I am not sure which of those instruments are actually part of the live version of the song. The song had a unique sound to it compared to other songs during the concert, but when you listen to the studio version of the song (below), you really pick up what a unique sound this song has.

But it was really the lyrics that stuck with me. I love stories where the “hero” keeps working on his dream, and to me that’s what the guy in Rewrite is doing. I’m sure he would love to be paid for his screen writing, but since that is not happening, he finds a day job at the car wash, which he notes is not a “pay job”. And he’s willing to burn the midnight oil to keep his dream alive. And he seems willing to ask for help, and grateful when he receives it.

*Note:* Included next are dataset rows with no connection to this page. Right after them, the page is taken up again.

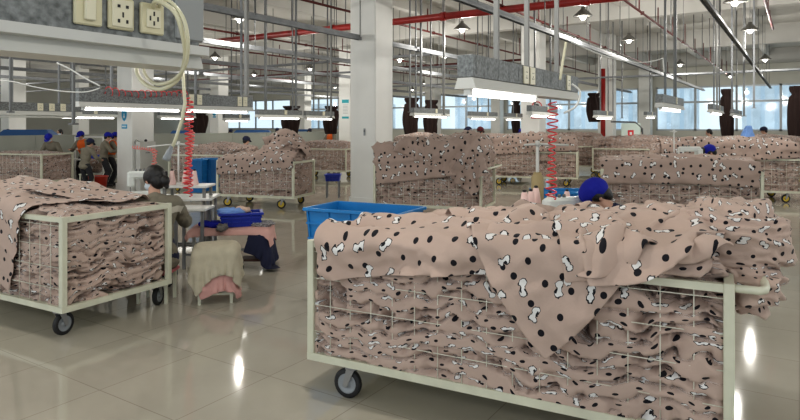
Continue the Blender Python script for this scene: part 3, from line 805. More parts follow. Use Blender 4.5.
for lab, c, hb, u0, u1, rd in more:
    trunking(lab, c, hb, ly(c, u0), ly(c, u1), rods=rd, sockets=(.6,), tubes=((.05, .95),), detail=False)
# extra hanging poles carrying the feed cables
def pole(u, Z, y1, m=ROD, r=.03, label=''):
    p = at(u, Z)
    zb = hy(y1, Z)
    t = thing('hanging_pole', label, 'pole', (p.x, p.y, zb), 0)
    MB().beam((0, 0, 0), (0, 0, HC-zb), r*1.3, r).build('tube', m, t)
    MB().box((0, 0, .0), (r*3, r*3, .02)).build('foot_plate', m, t)
pole(246.5, 8.9, 96, RODL, .045, 'pale thick hanging pole above the seated worker trunking'); pole(296, 13, 108, ROD, .03, 'dark hanging pole over the mounded cart'); pole(265, 13, 110, ROD, .022, 'thin grey hanging pole left of the mounded cart')
pole(73.5, 8, 124, ROD, .03, 'dark hanging pole left of the shield-sign pillar'); pole(10.5, 7, 112, ROD, .02, 'thin dark hanging pole at the far left')
pole(331, 14, 118, RODL, .03, 'pale hanging pole beside the notice pillar'); pole(410, 16, 112, ROD, .03, 'dark hanging pole right of the big pillar'); pole(421, 16, 108, ROD, .04, 'thick dark hanging pole right of the big pillar'); pole(444, 16, 115, RODL, .035, 'pale hanging pole over the centre piles')
pole(674.5, 11, 98, RODL, .03, 'pale hanging pole ending at the trunking before the right windows'); pole(717, 15, 109, RODL, .03, 'pale hanging pole over the capped worker at right'); pole(732, 18, 112, STEEL, .04, 'steel hanging pole left of the brown curtain'); pole(744, 18, 116, ROD, .04, 'dark hanging pole right of the brown curtain'); pole(754, 18, 108, STEEL, .04, 'steel hanging pole farthest right')
pole(613, 22, 118, ROD, .03, 'thin dark hanging pole before the far pillar'); pole(622, 22, 118, ROD, .03, 'thin dark hanging pole right of the far pillar'); pole(650, 24, 118, ROD, .03, 'thin dark hanging pole by the window pier')

# coiled air hoses
def coil(u, Z, y0, y1, r, turns, m, label, u1=None, tr=.006, Z1=None, dang=0):
    p = at(u, Z, hy(y0, Z)); Z1 = Z1 or Z; q = at(u1 if u1 is not None else u, Z1, hy(y1, Z1)); d = q-p; L = d.length
    dn = d.normalized(); a = dn.cross(Vector((.3, .9, .31))).normalized(); b = dn.cross(a)
    n = turns*14; pts = []
    for i in range(n+1):
        f = i/n; an = 2*PI*turns*f; rr = r*(1+.25*math.sin(f*9))
        pts.append(p+d*f+(a*math.cos(an)+b*math.sin(an))*rr-Vector((0, 0, dang*4*f*(1-f))))
    return tag(MB().tube(pts, tr, 5).build('coiled_air_hose', m), label, 'hose')
coil(553, 5.2, 102, 199, .036, 15, COIL, 'red coiled air hose hanging from the trunking over the foreground machine line', u1=551)
coil(189, 7.4, 98, 196, .045, 20, COIL, 'red coiled air hose hanging beside the seated worker', u1=188, tr=.008)
coil(192, 7.7, 130, 190, .03, 18, COILP, 'pale red second coil tangled beside the seated worker hose', u1=187, tr=.008)
coil(104, 9., 90, 94, .05, 7, COIL, 'red air hose coil lying loosely along the top of the lit trunking', u1=150, Z1=9.6, dang=.02)
coil(150, 9.6, 94, 93, .04, 7, COIL, 'stretched red air hose continuing along the trunking towards its end', u1=186, Z1=10.2)
coil(133, 9.3, 147, 150, .02, 9, COILP, 'thin pink coil running across the white pillar', u1=154)
coil(155, 9.3, 149, 166, .03, 6, COILP, 'thin pink coil hanging down at the edge of the white pillar', u1=154)
# cables
def cable(pts, r, m, name, label, cat='cable'):
    P = [Vector(p) for p in pts]; out = []
    for i in range(len(P)-1):
        p0, p1, p2, p3 = P[max(i-1, 0)], P[i], P[i+1], P[min(i+2, len(P)-1)]
        for k_ in range(7):
            t = k_/7; out.append(.5*((2*p1)+(-p0+p2)*t+(2*p0-5*p1+4*p2-p3)*t*t+(-p0+3*p1-3*p2+p3)*t**3))
    out.append(P[-1]); b = MB().tube(out, r, 8)
    return tag(b.build(name, m), label, cat)
def pz(u, y, Z): return at(u, Z, hy(y, Z))
cable([pz(154, 17, 2.06), pz(154, 3, 1.98), pz(163, 3, 1.93), pz(176, 14, 1.9), pz(183, 36, 1.92), pz(185, 58, 1.98), pz(178, 79, 2.05), pz(161, 89, 2.1), pz(145, 84, 2.15), pz(137, 72, 2.2), pz(137, 60, 2.3)], .0075, HOSE, 'looped_cable', 'cream cable looping out of the socket and round under the nearest trunking')
cable([pz(158, 12, 2.06), pz(162, 1, 1.98), pz(172, 3, 1.93), pz(184, 20, 1.9), pz(188, 44, 1.92), pz(185, 66, 1.98), pz(173, 80, 2.05), pz(157, 84, 2.1), pz(146, 76, 2.2), pz(142, 62, 2.3)], .006, HOSE, 'looped_cable', 'thinner inner cream cable looped beside the nearest junction box')
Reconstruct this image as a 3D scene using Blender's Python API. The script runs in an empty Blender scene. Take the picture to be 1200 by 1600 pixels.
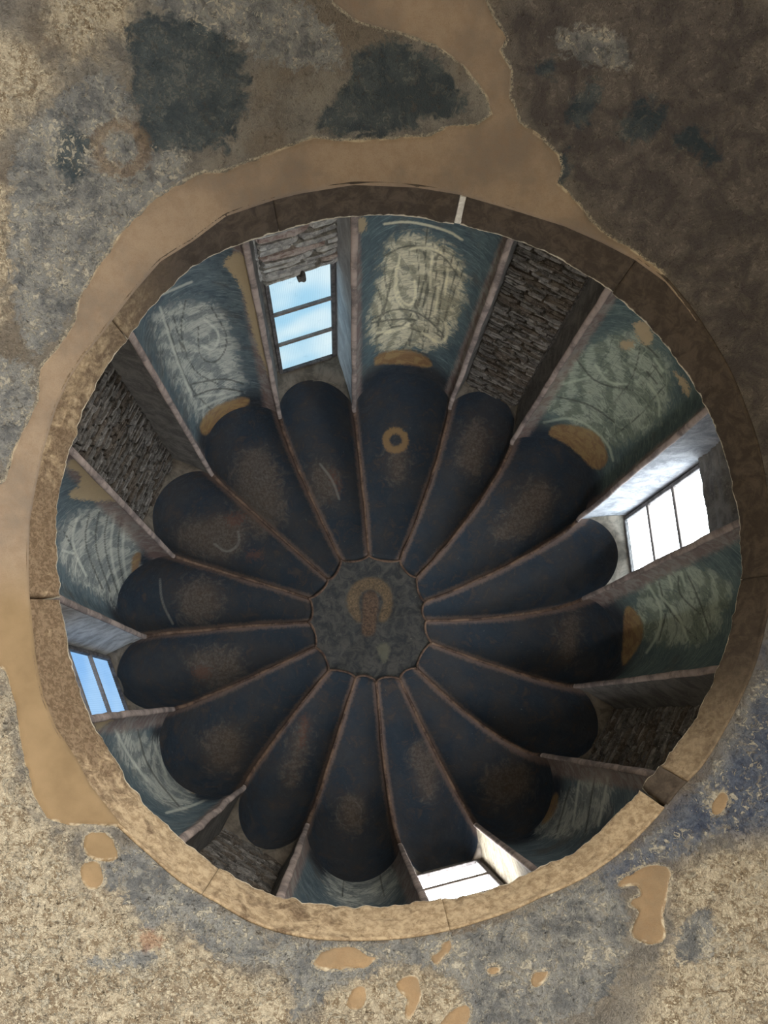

He also realizes that while his original screenplay might have played more to our truest emotions, that’s not what audiences necessarily want, so he rewrites it:

I’ll eliminate the pages
Where the father has a breakdown
And he has to leave the family
But he really meant no harm
Gonna substitute a car chase
And a race across the rooftops

I feel bad for the guy that he has to do this; perhaps it’s a comment on how we have trouble facing what’s real, and go to the movies to escape from reality. While some action movies are great, I prefer movies that make me think, and ones that reach me emotionally (I’m reading this last sentence, and I feel like a washed-up movie critic; my apologies).

Anyway, who knows if Simon had all this in mind as he wrote the lyrics. He did note the other night right before he started playing the song that it struck him one day that the guy featured in Rewrite could probably be the teenager he wrote about in his song “America”, several years later.

There are a few interpretations of the song on line that offer different perspectives as to what it means. But what caught my eye the most was a comment on such a site which noted:

As to the brilliance of the song, many agree; the lyrics appeared in The New Yorker, presented as a poem.”

That sums it up for me; the song is brilliant, and like many well-written songs, it is like a poem, one with deep meaning. And when you pair poetry with beautiful music, it’s a winning composition.

Here’s a video of the song, with the lyrics:

2 thoughts on “Workin’ on My Rewrite

  1. To me this is a song about rewriting one’s life.

    I’ll eliminate the pages
    Where the father has a breakdown
    And he has to leave the family
    But he really meant no harm
    Gonna substitute a car chase
    And a race across the rooftops, where the father saves the children, and he holds them in his arms.”

    The narrator really did have a breakdown and left his family, but he wants a “rewrite” where he heroically saves his children.

    So many of us, after we reach a certain age would like to rewrite history.